Sly and the Family Stone

            Those who played psychedelic soul music in the late 1960s and 1970s owe something of a debt to Sly and the Family Stone, who helped develop the genre. Their sound was a keen mixture of rock, soul, funk and R&B. The band itself consisted of Sly Stone, a singer and songwriter with a penchant for record production and a talent for playing multiple instruments, as well as a number of his family members such as brother Freddie Stone and sister Rose Stone. They took on a number of other members as well, becoming the first prominent rock band in the United States to have a lineup that was both multi-gendered and racially integrated.

The band had a number of influential songs, such as “Dance to the Music,” “Hot Fun in the Summertime,” and one of their most notable hits to date, “Everyday People.” They were not only known for the mixed race and gender of their band, but with the sheer joy behind their sound in each of their most notable hits. Combined with their idealist social views, this joy made the band truly stand out in an era in which civil rights were still only cautiously becoming accepted.
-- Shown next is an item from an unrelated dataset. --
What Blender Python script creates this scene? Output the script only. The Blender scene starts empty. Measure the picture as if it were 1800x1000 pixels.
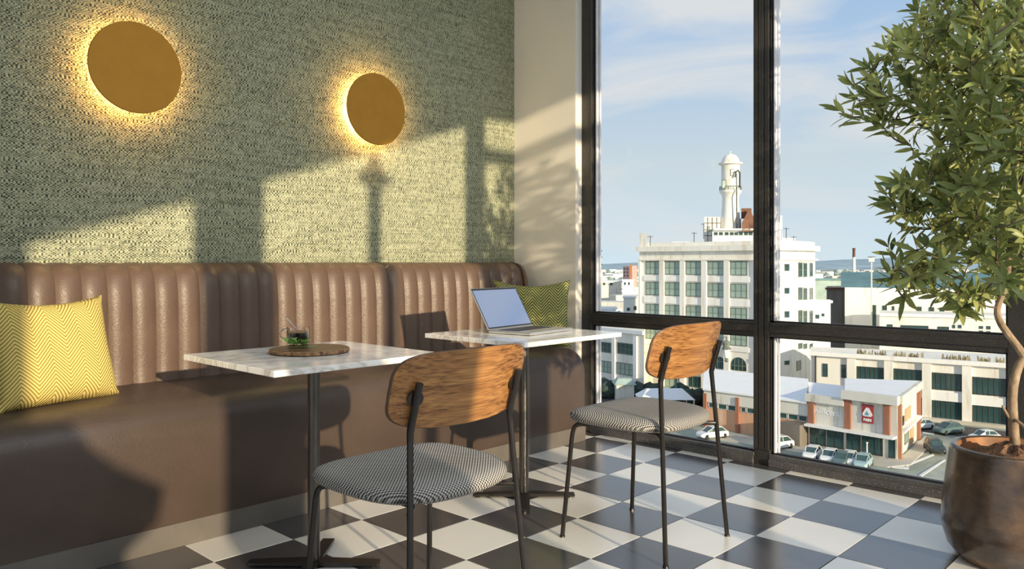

Of course, Sly and the Family Stone were not just known for their joyful idealism. They were also known for their music. Sly Stone had a number of talents that he brought to the table, and he composed his funk sounds carefully and using a number of instruments. A song might start out with guitar, then move on to another featured instrument. Sometimes these sounds easily complemented each other, while other times Sly would play around with dissonance.

Around 1970 and 1971, the band started to get away with psychedelic soul music. Marvin Gaye had released an album entitled What’s Going On, which was known for its social commentary, and Sly and the Family Stone answered his question with an uncharacteristically somber album entitled There’s a Riot Goin’ On. Not only were the lyrics less upbeat, but the musical tone was darker and heavier than in previous albums. It was now more funk and urban blues, with none of the cheery rock sound that had characterized the band’s early psychedelic soul music.

Even when their next album, Fresh, exhibited slightly more joyful lyrics, the darker tone of the music itself remained. From 1971 on, the music of Sly and the Family Stone had fundamentally changed. Many of the band’s members, especially Sly Stone, had begun to suffer from a sense of pessimism that had pervaded the early 1970s. Nonetheless, Fresh had enough going for it in terms of rhythm that it is traditionally considered to be one of the more important funk albums that has ever been produced. It also had a somewhat more upbeat message, including songs such as a cover of Doris Day’s 1956 classic “Que Será, Será (Whatever Will Be, Will Be).” While the band’s original optimism had not completely returned, Fresh was still much more optimistic than the record that preceded it.

Sly and the Family Stone are still remembered for their music, whether the upbeat psychedelic soul sounds of their early career or the darker, funkier, urban blues sounds they created as they were nearing dissolution. They are one of the most important bands of all time, pivotal in the creation of psychedelic soul and the spread of funk throughout the mainstream music industry.